▶ _Stated task_
Return all lines where the word "this" can be found.

— Begin Supplied data —

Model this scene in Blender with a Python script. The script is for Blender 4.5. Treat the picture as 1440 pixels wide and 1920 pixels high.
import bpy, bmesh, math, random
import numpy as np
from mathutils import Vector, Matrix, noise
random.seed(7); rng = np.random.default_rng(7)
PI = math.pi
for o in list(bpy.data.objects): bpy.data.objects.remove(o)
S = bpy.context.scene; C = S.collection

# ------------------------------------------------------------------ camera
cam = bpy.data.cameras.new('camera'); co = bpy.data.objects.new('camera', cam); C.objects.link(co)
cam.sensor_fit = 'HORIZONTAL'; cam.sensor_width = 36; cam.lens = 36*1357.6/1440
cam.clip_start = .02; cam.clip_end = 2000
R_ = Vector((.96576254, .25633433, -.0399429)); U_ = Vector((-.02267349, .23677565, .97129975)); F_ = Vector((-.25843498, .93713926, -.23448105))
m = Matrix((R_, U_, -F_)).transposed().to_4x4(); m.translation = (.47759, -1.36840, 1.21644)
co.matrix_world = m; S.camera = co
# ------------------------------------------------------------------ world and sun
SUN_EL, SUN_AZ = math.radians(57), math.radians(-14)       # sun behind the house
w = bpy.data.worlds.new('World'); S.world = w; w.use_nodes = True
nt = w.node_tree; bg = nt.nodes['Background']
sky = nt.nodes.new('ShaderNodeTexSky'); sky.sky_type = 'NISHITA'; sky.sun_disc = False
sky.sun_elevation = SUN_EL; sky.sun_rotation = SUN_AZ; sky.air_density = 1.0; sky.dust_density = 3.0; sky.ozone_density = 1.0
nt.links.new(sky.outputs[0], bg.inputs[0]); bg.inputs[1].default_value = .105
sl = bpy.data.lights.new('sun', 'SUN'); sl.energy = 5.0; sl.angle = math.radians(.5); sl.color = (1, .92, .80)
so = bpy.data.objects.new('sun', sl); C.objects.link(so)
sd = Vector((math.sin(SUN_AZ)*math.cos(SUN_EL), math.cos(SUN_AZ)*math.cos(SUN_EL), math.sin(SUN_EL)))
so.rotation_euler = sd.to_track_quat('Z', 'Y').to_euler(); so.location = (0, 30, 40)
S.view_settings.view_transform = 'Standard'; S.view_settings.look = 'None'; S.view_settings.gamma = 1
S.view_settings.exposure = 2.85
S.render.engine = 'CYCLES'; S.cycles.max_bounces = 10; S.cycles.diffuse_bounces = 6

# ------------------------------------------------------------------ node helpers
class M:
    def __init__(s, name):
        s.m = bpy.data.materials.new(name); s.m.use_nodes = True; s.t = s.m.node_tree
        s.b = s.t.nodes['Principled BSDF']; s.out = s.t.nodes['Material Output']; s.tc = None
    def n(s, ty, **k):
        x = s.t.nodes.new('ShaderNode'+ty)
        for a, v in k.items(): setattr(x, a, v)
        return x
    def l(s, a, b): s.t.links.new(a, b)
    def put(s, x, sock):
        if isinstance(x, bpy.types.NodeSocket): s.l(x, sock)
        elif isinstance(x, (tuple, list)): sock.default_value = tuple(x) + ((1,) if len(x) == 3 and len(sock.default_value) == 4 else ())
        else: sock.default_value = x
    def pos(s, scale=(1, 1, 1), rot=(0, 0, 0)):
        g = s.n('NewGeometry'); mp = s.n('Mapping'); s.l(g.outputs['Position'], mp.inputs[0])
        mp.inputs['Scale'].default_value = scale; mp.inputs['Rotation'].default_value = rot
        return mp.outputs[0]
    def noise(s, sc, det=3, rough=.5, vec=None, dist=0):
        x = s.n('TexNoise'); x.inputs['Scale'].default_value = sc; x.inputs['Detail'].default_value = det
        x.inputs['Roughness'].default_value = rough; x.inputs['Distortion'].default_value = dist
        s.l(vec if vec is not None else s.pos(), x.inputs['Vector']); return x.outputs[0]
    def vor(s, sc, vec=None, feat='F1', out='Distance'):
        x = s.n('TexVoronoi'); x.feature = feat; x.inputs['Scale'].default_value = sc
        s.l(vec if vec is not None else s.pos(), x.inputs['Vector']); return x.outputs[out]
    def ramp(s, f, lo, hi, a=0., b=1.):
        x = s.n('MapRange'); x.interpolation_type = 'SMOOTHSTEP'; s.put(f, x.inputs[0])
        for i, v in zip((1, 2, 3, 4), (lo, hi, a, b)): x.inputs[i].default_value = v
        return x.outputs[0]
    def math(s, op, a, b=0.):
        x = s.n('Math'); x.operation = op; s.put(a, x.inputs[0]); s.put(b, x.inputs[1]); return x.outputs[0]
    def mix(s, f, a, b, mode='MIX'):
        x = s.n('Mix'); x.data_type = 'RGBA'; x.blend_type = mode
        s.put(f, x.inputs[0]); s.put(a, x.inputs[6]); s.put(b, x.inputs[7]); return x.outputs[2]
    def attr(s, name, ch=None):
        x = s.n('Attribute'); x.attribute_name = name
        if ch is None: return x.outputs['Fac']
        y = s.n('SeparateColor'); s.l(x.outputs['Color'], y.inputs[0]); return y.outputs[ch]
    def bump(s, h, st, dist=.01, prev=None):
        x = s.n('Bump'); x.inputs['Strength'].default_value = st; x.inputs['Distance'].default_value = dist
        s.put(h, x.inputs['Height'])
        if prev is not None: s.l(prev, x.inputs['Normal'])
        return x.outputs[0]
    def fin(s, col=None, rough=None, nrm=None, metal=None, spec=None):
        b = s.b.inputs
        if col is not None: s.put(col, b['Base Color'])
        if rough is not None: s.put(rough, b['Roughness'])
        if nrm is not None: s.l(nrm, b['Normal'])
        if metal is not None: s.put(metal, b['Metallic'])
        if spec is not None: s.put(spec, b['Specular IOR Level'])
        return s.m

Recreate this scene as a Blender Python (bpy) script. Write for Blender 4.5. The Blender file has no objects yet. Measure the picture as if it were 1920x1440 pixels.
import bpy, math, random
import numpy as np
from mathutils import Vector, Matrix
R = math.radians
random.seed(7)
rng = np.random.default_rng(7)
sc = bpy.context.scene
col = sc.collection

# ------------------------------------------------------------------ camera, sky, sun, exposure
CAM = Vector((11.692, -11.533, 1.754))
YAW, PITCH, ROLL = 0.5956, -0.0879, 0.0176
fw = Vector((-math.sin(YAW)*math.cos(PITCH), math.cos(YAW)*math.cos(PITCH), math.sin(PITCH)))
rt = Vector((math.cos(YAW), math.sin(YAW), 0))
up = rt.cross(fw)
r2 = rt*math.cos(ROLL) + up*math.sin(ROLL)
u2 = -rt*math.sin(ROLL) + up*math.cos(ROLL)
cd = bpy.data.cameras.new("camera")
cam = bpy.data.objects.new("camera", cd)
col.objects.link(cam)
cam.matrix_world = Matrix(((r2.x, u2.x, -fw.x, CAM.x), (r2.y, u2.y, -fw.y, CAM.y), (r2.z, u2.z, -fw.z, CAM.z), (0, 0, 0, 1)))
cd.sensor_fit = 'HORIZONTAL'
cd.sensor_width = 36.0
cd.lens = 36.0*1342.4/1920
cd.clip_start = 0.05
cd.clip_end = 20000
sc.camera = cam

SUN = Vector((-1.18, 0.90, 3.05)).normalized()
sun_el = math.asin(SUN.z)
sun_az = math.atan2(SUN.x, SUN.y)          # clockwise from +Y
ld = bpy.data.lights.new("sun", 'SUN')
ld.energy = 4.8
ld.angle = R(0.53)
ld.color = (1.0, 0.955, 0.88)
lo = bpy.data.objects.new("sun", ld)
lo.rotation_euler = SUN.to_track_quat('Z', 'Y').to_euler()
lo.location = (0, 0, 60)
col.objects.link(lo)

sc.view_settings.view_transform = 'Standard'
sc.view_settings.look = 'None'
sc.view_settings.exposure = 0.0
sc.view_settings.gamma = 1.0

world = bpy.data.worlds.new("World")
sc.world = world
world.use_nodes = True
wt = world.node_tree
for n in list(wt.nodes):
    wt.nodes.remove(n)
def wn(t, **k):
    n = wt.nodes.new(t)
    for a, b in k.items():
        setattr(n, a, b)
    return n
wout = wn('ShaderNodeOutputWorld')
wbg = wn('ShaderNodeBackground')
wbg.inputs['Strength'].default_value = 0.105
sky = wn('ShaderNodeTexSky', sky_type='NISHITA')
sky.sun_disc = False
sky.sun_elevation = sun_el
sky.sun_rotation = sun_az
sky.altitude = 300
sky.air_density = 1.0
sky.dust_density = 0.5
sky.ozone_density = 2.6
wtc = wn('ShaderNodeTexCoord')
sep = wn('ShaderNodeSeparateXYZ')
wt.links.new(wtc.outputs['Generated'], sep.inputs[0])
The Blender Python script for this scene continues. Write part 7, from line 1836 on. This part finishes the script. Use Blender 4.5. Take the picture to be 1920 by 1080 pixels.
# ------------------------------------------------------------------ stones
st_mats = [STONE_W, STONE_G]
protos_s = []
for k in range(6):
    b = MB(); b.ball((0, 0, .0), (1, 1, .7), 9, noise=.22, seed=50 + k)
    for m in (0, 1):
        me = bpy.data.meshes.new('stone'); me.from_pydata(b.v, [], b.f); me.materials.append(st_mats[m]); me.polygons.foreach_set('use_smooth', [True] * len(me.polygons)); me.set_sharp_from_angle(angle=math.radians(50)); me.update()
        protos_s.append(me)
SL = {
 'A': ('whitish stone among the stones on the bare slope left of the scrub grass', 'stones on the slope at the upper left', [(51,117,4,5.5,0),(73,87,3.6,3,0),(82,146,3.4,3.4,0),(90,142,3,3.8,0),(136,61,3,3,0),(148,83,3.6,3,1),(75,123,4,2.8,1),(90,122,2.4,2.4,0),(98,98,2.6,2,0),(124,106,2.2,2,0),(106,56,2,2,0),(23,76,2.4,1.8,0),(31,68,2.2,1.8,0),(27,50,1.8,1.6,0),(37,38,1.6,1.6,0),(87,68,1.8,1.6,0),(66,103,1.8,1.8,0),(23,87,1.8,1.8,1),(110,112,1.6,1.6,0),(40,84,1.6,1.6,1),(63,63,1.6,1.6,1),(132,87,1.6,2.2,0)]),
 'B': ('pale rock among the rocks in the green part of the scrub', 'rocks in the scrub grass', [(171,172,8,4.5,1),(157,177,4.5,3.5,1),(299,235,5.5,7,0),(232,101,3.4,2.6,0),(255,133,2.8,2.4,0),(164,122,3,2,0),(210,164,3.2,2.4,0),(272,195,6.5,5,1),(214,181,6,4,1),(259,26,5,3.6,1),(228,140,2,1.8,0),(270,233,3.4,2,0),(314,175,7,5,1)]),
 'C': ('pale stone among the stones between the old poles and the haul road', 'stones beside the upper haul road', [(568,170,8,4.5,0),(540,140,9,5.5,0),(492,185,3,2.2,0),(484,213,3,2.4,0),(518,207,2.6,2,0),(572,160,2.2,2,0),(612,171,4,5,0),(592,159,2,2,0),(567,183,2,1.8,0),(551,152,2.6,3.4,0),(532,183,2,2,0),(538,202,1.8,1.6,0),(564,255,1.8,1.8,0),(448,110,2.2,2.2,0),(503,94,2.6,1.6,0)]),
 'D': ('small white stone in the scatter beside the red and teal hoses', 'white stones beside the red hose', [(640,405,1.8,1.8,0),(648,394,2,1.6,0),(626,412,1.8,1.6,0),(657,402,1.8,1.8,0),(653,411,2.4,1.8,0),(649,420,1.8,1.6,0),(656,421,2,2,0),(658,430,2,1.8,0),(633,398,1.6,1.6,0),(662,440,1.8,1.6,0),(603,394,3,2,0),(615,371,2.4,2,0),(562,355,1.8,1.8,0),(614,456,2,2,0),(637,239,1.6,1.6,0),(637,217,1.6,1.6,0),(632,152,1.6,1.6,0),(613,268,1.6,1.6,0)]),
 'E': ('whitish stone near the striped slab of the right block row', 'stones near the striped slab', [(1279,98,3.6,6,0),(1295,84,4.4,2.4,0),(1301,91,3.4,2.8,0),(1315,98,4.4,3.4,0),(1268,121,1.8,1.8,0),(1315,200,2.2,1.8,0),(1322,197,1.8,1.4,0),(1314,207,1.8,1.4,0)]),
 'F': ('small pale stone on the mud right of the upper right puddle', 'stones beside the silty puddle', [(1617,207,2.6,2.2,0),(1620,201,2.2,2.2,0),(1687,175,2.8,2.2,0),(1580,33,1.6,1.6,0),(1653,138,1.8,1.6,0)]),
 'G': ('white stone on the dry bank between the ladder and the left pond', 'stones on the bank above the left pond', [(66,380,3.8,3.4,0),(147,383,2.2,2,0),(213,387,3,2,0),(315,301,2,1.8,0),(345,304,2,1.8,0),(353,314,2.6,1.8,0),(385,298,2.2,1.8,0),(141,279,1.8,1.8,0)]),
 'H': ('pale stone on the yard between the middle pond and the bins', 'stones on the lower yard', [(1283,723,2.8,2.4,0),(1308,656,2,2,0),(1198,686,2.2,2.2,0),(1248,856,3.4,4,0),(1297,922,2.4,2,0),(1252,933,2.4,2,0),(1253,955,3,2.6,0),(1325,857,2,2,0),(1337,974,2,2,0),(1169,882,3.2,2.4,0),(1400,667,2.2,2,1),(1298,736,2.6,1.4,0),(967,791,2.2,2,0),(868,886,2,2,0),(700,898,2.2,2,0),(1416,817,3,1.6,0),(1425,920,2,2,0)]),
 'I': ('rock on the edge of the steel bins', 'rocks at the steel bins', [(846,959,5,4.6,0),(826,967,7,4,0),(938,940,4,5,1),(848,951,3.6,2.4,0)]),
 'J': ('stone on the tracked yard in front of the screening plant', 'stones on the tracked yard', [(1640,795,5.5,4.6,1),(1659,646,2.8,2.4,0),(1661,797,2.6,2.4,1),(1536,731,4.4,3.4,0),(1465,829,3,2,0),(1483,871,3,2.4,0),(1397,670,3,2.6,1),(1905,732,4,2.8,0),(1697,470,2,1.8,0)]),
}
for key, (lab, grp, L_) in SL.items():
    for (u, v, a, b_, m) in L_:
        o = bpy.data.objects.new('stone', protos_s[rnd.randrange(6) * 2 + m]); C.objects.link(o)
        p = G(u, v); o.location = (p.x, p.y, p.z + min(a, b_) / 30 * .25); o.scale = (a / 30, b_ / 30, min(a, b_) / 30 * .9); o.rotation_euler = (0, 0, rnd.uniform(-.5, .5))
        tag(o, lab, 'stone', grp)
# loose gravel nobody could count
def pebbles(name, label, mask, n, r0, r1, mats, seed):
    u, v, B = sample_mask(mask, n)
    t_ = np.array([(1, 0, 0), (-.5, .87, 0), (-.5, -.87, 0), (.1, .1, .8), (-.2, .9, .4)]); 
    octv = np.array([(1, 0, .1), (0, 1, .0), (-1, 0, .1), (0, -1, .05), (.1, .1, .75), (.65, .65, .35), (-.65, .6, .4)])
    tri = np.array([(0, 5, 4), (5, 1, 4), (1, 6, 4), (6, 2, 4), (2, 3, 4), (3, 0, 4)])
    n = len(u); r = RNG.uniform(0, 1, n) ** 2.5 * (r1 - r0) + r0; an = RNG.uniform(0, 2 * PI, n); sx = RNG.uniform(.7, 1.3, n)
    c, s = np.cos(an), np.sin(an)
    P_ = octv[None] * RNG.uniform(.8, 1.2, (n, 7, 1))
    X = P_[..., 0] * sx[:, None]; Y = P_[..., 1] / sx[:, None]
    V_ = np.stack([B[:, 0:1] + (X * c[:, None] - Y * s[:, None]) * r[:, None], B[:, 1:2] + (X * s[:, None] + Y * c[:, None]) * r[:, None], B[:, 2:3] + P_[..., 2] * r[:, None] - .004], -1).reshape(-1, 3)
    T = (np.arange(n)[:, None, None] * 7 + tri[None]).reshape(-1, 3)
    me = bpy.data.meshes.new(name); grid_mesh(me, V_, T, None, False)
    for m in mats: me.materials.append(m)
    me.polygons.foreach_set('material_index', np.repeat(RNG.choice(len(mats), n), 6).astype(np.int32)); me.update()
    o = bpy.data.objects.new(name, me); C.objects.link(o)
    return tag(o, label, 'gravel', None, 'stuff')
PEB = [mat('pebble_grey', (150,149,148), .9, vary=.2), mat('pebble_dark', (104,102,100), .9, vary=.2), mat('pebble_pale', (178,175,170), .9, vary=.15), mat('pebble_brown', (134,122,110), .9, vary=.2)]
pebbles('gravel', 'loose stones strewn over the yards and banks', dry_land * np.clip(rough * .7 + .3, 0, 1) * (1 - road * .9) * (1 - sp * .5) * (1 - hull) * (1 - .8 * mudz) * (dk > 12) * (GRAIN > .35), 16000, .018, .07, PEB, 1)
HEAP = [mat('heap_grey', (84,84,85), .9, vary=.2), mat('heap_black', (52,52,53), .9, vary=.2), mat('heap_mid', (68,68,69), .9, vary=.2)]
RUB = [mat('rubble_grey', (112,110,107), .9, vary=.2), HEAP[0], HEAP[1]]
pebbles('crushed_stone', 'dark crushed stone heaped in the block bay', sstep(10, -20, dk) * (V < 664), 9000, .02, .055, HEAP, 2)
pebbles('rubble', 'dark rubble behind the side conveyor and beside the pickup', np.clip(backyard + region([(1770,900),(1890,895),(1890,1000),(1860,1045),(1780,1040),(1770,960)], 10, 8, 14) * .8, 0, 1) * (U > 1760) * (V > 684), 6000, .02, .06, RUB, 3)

— End Supplied data —

▶ _Result of the task_
Model this scene in Blender with a Python script. The script is for Blender 4.5. Treat the picture as 1440 pixels wide and 1920 pixels high.
Recreate this scene as a Blender Python (bpy) script. Write for Blender 4.5. The Blender file has no objects yet. Measure the picture as if it were 1920x1440 pixels.
The Blender Python script for this scene continues. Write part 7, from line 1836 on. This part finishes the script. Use Blender 4.5. Take the picture to be 1920 by 1080 pixels.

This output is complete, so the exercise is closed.